AIM:
Word for word, transcribe the lines below and drop the pictures.

RECORD EXCERPTS:
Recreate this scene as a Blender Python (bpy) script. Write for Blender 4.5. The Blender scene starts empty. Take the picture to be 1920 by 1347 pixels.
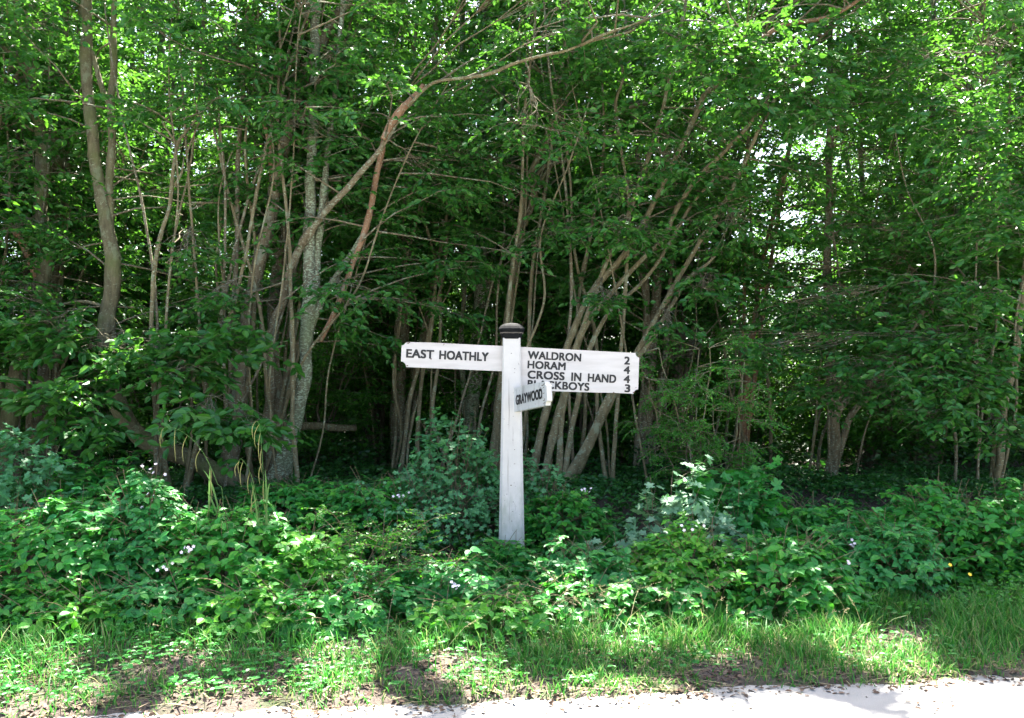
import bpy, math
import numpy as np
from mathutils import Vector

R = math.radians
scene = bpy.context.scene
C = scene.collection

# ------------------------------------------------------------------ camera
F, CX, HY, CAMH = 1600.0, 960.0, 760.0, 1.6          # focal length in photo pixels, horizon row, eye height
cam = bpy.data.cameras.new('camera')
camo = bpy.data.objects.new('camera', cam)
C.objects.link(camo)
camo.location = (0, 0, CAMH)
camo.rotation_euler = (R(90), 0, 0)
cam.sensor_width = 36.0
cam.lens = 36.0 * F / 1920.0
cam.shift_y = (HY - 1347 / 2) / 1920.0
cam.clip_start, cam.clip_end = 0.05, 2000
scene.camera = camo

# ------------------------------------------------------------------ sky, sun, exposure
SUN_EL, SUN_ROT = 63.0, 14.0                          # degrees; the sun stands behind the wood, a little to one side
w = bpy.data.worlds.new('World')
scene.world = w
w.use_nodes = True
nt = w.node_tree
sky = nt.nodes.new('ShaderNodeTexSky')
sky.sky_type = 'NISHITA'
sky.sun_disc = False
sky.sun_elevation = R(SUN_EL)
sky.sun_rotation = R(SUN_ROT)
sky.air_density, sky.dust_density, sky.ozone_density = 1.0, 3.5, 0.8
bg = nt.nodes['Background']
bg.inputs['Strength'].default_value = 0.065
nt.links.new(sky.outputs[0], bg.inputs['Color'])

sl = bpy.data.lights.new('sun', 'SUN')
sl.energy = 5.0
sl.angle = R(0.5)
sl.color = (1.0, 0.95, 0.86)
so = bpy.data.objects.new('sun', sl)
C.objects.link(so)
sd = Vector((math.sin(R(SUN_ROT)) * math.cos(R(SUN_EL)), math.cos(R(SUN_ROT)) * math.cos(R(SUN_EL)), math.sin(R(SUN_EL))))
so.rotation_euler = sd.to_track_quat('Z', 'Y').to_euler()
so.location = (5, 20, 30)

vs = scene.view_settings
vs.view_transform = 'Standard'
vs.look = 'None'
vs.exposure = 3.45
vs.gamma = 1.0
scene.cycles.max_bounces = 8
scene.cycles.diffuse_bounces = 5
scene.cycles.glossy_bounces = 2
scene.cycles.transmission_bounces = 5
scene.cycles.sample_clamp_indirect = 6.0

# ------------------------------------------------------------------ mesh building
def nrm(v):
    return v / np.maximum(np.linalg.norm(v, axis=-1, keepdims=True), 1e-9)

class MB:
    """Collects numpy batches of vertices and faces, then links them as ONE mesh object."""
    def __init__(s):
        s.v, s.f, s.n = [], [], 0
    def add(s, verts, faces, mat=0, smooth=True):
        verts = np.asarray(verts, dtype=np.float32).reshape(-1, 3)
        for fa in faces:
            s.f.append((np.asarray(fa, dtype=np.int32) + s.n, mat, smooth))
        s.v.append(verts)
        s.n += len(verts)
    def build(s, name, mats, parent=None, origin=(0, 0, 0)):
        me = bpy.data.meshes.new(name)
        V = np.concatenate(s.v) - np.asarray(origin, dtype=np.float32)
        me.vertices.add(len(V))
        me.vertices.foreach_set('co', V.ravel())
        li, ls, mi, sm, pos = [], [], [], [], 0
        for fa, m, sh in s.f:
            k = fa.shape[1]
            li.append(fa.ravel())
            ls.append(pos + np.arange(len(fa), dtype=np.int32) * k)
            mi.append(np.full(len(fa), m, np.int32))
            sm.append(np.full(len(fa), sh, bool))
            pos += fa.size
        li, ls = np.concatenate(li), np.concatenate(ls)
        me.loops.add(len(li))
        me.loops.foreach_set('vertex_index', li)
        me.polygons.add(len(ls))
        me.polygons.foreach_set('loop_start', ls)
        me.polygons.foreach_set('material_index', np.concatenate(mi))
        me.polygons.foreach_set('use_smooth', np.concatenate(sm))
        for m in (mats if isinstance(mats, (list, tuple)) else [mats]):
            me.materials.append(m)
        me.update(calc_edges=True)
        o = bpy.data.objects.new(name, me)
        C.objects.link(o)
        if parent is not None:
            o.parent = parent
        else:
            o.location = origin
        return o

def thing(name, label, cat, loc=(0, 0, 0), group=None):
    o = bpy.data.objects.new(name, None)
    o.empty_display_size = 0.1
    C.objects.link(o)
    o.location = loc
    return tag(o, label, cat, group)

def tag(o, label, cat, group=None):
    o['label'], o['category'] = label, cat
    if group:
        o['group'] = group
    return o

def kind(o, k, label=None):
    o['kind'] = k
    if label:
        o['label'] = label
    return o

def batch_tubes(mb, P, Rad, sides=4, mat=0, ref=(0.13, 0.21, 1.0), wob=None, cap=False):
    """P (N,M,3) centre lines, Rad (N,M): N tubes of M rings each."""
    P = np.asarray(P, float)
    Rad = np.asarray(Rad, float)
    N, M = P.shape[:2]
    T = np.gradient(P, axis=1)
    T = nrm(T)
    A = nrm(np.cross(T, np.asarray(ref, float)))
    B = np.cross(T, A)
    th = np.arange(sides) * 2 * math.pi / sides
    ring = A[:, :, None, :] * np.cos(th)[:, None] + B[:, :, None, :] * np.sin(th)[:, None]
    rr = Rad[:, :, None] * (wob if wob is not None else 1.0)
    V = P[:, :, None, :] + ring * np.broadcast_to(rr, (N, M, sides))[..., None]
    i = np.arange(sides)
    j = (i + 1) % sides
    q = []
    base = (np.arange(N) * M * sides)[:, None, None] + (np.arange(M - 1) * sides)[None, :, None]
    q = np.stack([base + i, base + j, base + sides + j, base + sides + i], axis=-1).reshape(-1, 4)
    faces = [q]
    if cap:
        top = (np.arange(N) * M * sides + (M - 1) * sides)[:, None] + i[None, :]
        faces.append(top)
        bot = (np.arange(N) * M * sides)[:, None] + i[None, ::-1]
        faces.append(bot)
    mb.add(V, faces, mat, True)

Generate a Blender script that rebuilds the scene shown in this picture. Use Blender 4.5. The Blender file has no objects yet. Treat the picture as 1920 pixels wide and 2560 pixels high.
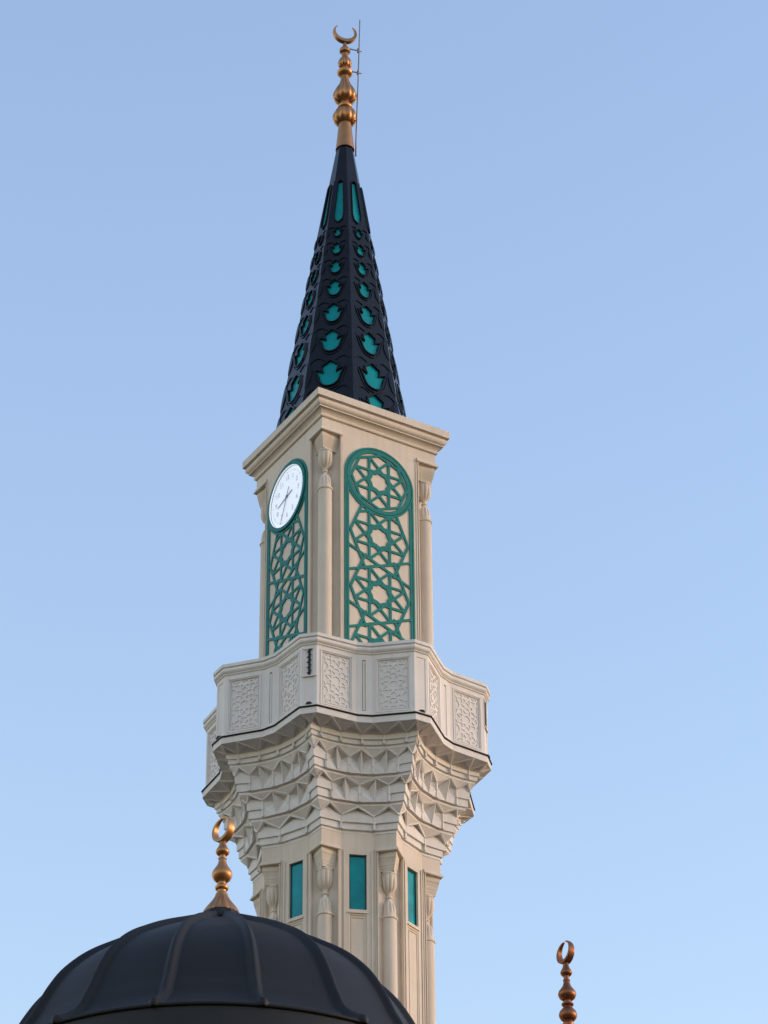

WRITTEN ANSWER:
Recreate this scene as a Blender Python (bpy) script. Write for Blender 4.5. The Blender scene starts empty. Take the picture to be 1920 by 1347 pixels.
import bpy, math
import numpy as np
from mathutils import Vector

R = math.radians
scene = bpy.context.scene
C = scene.collection

# ------------------------------------------------------------------ camera
F, CX, HY, CAMH = 1600.0, 960.0, 760.0, 1.6          # focal length in photo pixels, horizon row, eye height
cam = bpy.data.cameras.new('camera')
camo = bpy.data.objects.new('camera', cam)
C.objects.link(camo)
camo.location = (0, 0, CAMH)
camo.rotation_euler = (R(90), 0, 0)
cam.sensor_width = 36.0
cam.lens = 36.0 * F / 1920.0
cam.shift_y = (HY - 1347 / 2) / 1920.0
cam.clip_start, cam.clip_end = 0.05, 2000
scene.camera = camo

# ------------------------------------------------------------------ sky, sun, exposure
SUN_EL, SUN_ROT = 63.0, 14.0                          # degrees; the sun stands behind the wood, a little to one side
w = bpy.data.worlds.new('World')
scene.world = w
w.use_nodes = True
nt = w.node_tree
sky = nt.nodes.new('ShaderNodeTexSky')
sky.sky_type = 'NISHITA'
sky.sun_disc = False
sky.sun_elevation = R(SUN_EL)
sky.sun_rotation = R(SUN_ROT)
sky.air_density, sky.dust_density, sky.ozone_density = 1.0, 3.5, 0.8
bg = nt.nodes['Background']
bg.inputs['Strength'].default_value = 0.065
nt.links.new(sky.outputs[0], bg.inputs['Color'])

sl = bpy.data.lights.new('sun', 'SUN')
sl.energy = 5.0
sl.angle = R(0.5)
sl.color = (1.0, 0.95, 0.86)
so = bpy.data.objects.new('sun', sl)
C.objects.link(so)
sd = Vector((math.sin(R(SUN_ROT)) * math.cos(R(SUN_EL)), math.cos(R(SUN_ROT)) * math.cos(R(SUN_EL)), math.sin(R(SUN_EL))))
so.rotation_euler = sd.to_track_quat('Z', 'Y').to_euler()
so.location = (5, 20, 30)

vs = scene.view_settings
vs.view_transform = 'Standard'
vs.look = 'None'
vs.exposure = 3.45
vs.gamma = 1.0
scene.cycles.max_bounces = 8
scene.cycles.diffuse_bounces = 5
scene.cycles.glossy_bounces = 2
scene.cycles.transmission_bounces = 5
scene.cycles.sample_clamp_indirect = 6.0

# ------------------------------------------------------------------ mesh building
def nrm(v):
    return v / np.maximum(np.linalg.norm(v, axis=-1, keepdims=True), 1e-9)

class MB:
    """Collects numpy batches of vertices and faces, then links them as ONE mesh object."""
    def __init__(s):
        s.v, s.f, s.n = [], [], 0
    def add(s, verts, faces, mat=0, smooth=True):
        verts = np.asarray(verts, dtype=np.float32).reshape(-1, 3)
        for fa in faces:
            s.f.append((np.asarray(fa, dtype=np.int32) + s.n, mat, smooth))
        s.v.append(verts)
        s.n += len(verts)
    def build(s, name, mats, parent=None, origin=(0, 0, 0)):
        me = bpy.data.meshes.new(name)
        V = np.concatenate(s.v) - np.asarray(origin, dtype=np.float32)
        me.vertices.add(len(V))
        me.vertices.foreach_set('co', V.ravel())
        li, ls, mi, sm, pos = [], [], [], [], 0
        for fa, m, sh in s.f:
            k = fa.shape[1]
            li.append(fa.ravel())
            ls.append(pos + np.arange(len(fa), dtype=np.int32) * k)
            mi.append(np.full(len(fa), m, np.int32))
            sm.append(np.full(len(fa), sh, bool))
            pos += fa.size
        li, ls = np.concatenate(li), np.concatenate(ls)
        me.loops.add(len(li))
        me.loops.foreach_set('vertex_index', li)
        me.polygons.add(len(ls))
        me.polygons.foreach_set('loop_start', ls)
        me.polygons.foreach_set('material_index', np.concatenate(mi))
        me.polygons.foreach_set('use_smooth', np.concatenate(sm))
        for m in (mats if isinstance(mats, (list, tuple)) else [mats]):
            me.materials.append(m)
        me.update(calc_edges=True)
        o = bpy.data.objects.new(name, me)
        C.objects.link(o)
        if parent is not None:
            o.parent = parent
        else:
            o.location = origin
        return o

def thing(name, label, cat, loc=(0, 0, 0), group=None):
    o = bpy.data.objects.new(name, None)
    o.empty_display_size = 0.1
    C.objects.link(o)
    o.location = loc
    return tag(o, label, cat, group)

def tag(o, label, cat, group=None):
    o['label'], o['category'] = label, cat
    if group:
        o['group'] = group
    return o

def kind(o, k, label=None):
    o['kind'] = k
    if label:
        o['label'] = label
    return o

def batch_tubes(mb, P, Rad, sides=4, mat=0, ref=(0.13, 0.21, 1.0), wob=None, cap=False):
    """P (N,M,3) centre lines, Rad (N,M): N tubes of M rings each."""
    P = np.asarray(P, float)
    Rad = np.asarray(Rad, float)
    N, M = P.shape[:2]
    T = np.gradient(P, axis=1)
    T = nrm(T)
    A = nrm(np.cross(T, np.asarray(ref, float)))
    B = np.cross(T, A)
    th = np.arange(sides) * 2 * math.pi / sides
    ring = A[:, :, None, :] * np.cos(th)[:, None] + B[:, :, None, :] * np.sin(th)[:, None]
    rr = Rad[:, :, None] * (wob if wob is not None else 1.0)
    V = P[:, :, None, :] + ring * np.broadcast_to(rr, (N, M, sides))[..., None]
    i = np.arange(sides)
    j = (i + 1) % sides
    q = []
    base = (np.arange(N) * M * sides)[:, None, None] + (np.arange(M - 1) * sides)[None, :, None]
    q = np.stack([base + i, base + j, base + sides + j, base + sides + i], axis=-1).reshape(-1, 4)
    faces = [q]
    if cap:
        top = (np.arange(N) * M * sides + (M - 1) * sides)[:, None] + i[None, :]
        faces.append(top)
        bot = (np.arange(N) * M * sides)[:, None] + i[None, ::-1]
        faces.append(bot)
    mb.add(V, faces, mat, True)

Generate a Blender script that rebuilds the scene shown in this picture. Use Blender 4.5. The Blender file has no objects yet. Treat the picture as 1920 pixels wide and 2560 pixels high.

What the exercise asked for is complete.